また、文章についてあまり細かい注文を付けないなら、記事を書く時間が短くなります。言い換えれば、同じ労働時間で書ける文字数がさらに増えるわけです。
もし、ディレクターが文章のクオリティに対してもっと緩くなったら、ディレクターはもっと早く多くの文字数を稼げるし、ライターはもっと効率よくお金を稼げるようになるのです。
もし、ディレクターが文章のクオリティに対してもっと緩くなったら、「あなたは文章能力が低いからクビ」と言われたライターが活躍できます。ライターの数はもっと増えます。専門職のライター(月間20万字も書いてくれるライター)ももっと増えます。そしてディレクターは、ライターの募集や採用、育成にかかる手間・時間・費用が大幅に減らせます。
5,000文字→8,000~10,000文字!
私は、委託されて記事を書くこともありますし自分のサイトの記事を書くこともあります。
委託されて書く場合、ディレクターからの制約をあれこれ考慮して書き、誤字脱字チェックを3周りやるので、3時間労働して5,000文字がせいぜいです。

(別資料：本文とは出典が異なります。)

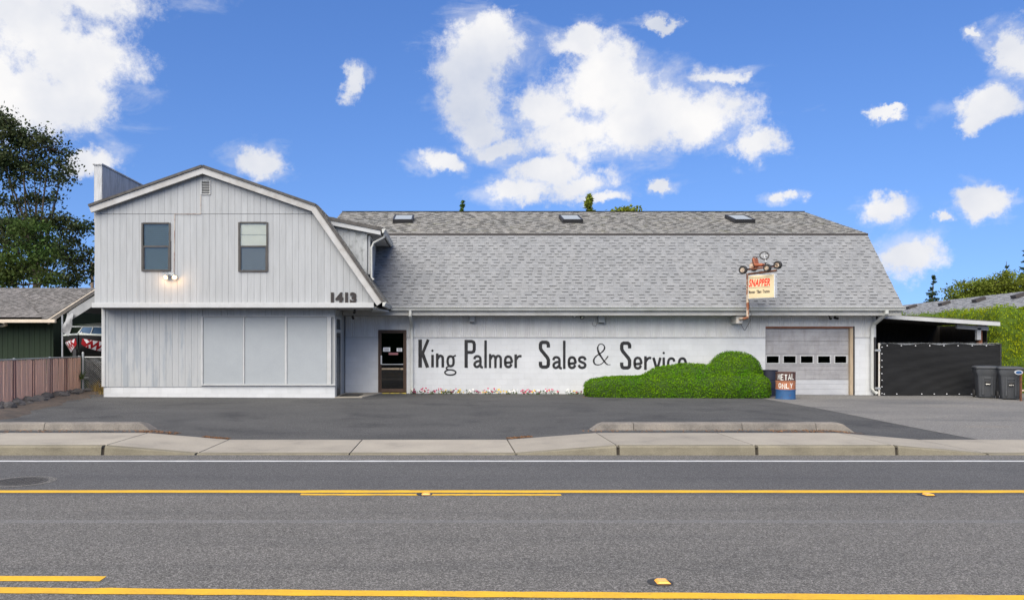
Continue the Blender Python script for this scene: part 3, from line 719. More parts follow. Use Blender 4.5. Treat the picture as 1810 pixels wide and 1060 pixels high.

対して、自分のサイトの記事を書く場合は、あまり文章の制約を作りませんし、見直し作業も1回しかやりません。すると、3時間あれば8,000~10,000字くらい書けます。倍くらい違いますね。
ある程度の文章を書けるアフィリエイターは、ライターを雇わずに自分で記事を書きます。
彼らは、文章はややつたないですが、しかし私と同じくらいの速度で文字数を増やしていくでしょう。すると、効率化のためにライターを雇っているディレクターよりも、自前で書いている彼らのほうが、サイトの充実が速いのです。
納得できるライターを何人も何人も選考して雇うよりも、自分で書いたほうがずっと早いのです。
文字数はSEO対策の生命線なので、自力で書いている彼らのほうが先に、検索結果の上位に躍り出ます。
「委託するほうが速い」と思っているディレクターは多いですが、しかしあまり厳しいことを言うなら、委託は悪循環にしかなりません。
「正しい文章」というのは幻にすぎない。
そもそも、「正しい文章」などというものはありません。
アフィリエイトサイトのディレクターの多くは、それぞれに独自の文章セオリーを持っています。「これが売れる文章だ」と確信しているものを、それが一般常識であるかのごとくライターに強要してきます。
しかしコッケイなことに、その「正しい文章」の定義が、ディレクターによって違うのです。
あるディレクターは「接続詞は無くても通じるし、無いほうが文章がスマートで読みやすいから極力削れ」と言い、そしてまたあるディレクターは、「接続詞がないとわかりにくいから徹底して付けてください」と言います。まったく逆です(笑)
あるディレクターは、「『つかみ』でプロかどうかが出るので饒舌にたっぷり書いてください」と言い、またあるディレクターは、「『つかみ』なんて誰も読んでない飾りにすぎないから2行で済ませてくれ」と言います。まったく逆です(笑)
このようなことがたくさんあります。
どちらのディレクターのサイトもそこそこに売れ、そしてそこそこに低迷傾向に陥っています。どちらの文体も、売り上げ増減には直結していないということです(笑)
アフィリエイトサイトのディレクターの多くはこのように、「こういう文章が売れる」「こういう文章じゃないとコンバージョン(成約)を取りこぼす」と思い込んでいるだけなのです。そう思っているのはディレクター当人だけで、グーグルクローラーも閲覧者もまるで気にしていません。
もちろん、文章はテキトーで良いというわけではありません。
しかし、ある程度読んで理解のできるものであれば、「正解」の幅はかなり広いものです。口語体で売れているサイトもあれば「だ。である。」調で売れているサイトもありますし、あきらかに文章の下手な人のサイトがコンバージョンは伸ばしていることもあります。
「商品との相性」という話でもなく、スキンケアコスメのアフィリエイトサイト1つ取っても、スキンケア大学のような「ネットでよくあるですます調」もあれば、「私が使ってみた範囲では、ダメダメです!」という個人ブログみたいな文体のサイトもあります。
また、医師が書いている記事でも文章のややつたないものがあります。
結局、売り上げを左右するのは文章の精度うんぬんではなく、テンションと戦略なんですよね。
ちなみに私は、「アフィリエイト向きのテンション」が苦手です(笑)
だから仕事のメインはあくまでライティング受託で、サイト作りは趣味の範疇です。そしてこのサイトを見ていただいてもわかるとおり、モノやサービスを宣伝する記事はほとんど書きません。